UV photofragment spectroscopy and IR–UV double
resonance
methods are used to determine the structure and spectroscopic responses
of a three-dimensional [2.2.2]-benzocryptand cage to the incorporation
of a single K+ or Ba2+ imbedded inside it (labeled
as K+-BzCrypt, Ba2+-BzCrypt). We studied the
isolated ion-cryptand complex under cryo-cooled conditions, brought
into the gas phase by nano-electrospray ionization. Incorporation
of a phenyl ring in place of the central ethyl group in one of the
three N-CH2-CH2-O-CH2-CH2-O-CH2-CH2-N chains provides a UV chromophore
whose S0–S1 transition we probe. K+-BzCrypt and Ba2+-BzCrypt have their S0–S1 origin transitions at 35,925 and 36,446 cm–1, respectively, blue-shifted by 174 and 695 cm–1 from that of 1,2-dimethoxybenzene. These origins
are used to excite a single conformation of each complex selectively
and record their IR spectra using IR–UV dip spectroscopy. The
alkyl CH stretch region (2800–3000 cm–1)
is surprisingly sensitive to the presence and nature of the encapsulated
ion. We carried out an exhaustive conformational search of cage conformations
for K+-BzCrypt and Ba2+-BzCrypt, identifying
two conformations (A and B) that lie below all others in energy. We
extend our local mode anharmonic model of the CH stretch region to
these strongly bound ion-cage complexes to predict conformation-specific
alkyl CH stretch spectra, obtaining quantitative agreement with experiment
for conformer A, the gas-phase global minimum. The large electrostatic
effect of the charge on the O- and N-lone pairs affects the local
mode frequencies of the CH2 groups adjacent to these atoms.

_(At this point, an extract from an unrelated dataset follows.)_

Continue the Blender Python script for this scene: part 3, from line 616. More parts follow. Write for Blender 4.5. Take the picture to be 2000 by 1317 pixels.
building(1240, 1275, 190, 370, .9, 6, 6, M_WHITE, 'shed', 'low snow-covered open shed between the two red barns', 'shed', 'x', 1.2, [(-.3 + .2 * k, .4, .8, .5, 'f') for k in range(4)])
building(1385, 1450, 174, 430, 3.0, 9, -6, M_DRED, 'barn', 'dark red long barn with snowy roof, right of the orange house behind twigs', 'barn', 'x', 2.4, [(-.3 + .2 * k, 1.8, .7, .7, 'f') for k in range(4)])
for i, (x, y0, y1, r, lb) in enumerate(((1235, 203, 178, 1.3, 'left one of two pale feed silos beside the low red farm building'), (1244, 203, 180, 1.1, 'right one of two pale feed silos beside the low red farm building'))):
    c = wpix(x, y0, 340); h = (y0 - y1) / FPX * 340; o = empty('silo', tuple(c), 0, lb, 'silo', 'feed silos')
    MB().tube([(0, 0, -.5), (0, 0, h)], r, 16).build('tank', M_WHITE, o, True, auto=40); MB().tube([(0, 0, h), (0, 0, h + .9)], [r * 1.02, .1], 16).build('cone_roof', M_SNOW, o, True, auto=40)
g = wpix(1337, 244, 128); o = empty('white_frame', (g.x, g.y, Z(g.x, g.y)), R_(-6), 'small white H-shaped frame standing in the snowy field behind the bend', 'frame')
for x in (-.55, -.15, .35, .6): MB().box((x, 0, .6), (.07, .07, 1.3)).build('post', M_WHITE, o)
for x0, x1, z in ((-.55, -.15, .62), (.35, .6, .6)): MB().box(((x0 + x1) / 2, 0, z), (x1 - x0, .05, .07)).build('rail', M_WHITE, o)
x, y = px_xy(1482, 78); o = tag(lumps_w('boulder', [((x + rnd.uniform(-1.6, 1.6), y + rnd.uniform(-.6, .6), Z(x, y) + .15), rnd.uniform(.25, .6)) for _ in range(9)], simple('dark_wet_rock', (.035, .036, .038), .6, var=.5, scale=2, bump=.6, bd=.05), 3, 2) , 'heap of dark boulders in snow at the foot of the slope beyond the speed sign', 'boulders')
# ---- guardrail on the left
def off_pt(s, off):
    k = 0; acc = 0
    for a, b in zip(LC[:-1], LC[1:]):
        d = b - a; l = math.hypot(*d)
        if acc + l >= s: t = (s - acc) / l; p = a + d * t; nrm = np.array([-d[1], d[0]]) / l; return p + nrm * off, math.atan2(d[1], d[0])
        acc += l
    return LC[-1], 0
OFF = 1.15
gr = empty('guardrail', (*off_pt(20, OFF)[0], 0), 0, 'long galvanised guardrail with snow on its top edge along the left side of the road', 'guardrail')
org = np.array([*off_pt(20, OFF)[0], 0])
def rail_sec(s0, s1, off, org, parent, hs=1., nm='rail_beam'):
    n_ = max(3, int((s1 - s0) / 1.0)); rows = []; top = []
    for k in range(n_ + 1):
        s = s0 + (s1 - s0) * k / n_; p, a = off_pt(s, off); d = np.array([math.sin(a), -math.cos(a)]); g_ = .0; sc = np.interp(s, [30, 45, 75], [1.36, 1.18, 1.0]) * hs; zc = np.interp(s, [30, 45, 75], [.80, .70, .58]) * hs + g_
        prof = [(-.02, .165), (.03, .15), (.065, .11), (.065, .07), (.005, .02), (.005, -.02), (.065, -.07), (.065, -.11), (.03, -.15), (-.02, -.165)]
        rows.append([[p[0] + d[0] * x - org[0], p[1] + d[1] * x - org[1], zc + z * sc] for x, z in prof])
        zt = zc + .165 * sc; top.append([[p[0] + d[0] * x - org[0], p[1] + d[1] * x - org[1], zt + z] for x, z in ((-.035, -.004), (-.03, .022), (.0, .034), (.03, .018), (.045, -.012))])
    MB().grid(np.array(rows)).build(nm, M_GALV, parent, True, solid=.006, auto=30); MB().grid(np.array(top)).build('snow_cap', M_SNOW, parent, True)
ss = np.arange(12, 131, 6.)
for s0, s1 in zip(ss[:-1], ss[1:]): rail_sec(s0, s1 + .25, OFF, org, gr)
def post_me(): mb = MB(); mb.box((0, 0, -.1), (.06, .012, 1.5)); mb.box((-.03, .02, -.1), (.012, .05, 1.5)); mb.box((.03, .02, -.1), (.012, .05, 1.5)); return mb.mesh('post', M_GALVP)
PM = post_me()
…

The localized CH2 scissors modes are pushed up in frequency
by the adjacent O/N-atoms so that their overtones have little effect
on the alkyl CH stretch region. However, the localized CH2 wags are nearly degenerate and strongly coupled to one another,
producing an array of delocalized wag normal modes, whose highest
frequency members reach up above 1400 cm–1. As such,
their overtones mix significantly with the CH stretch modes, most
notably involving the CH2 symmetric stretch fundamentals
of the central ethyl groups in the all-alkyl chains and the CH stretches
adjacent to the N-atoms and antiperiplanar to the nitrogen lone pair.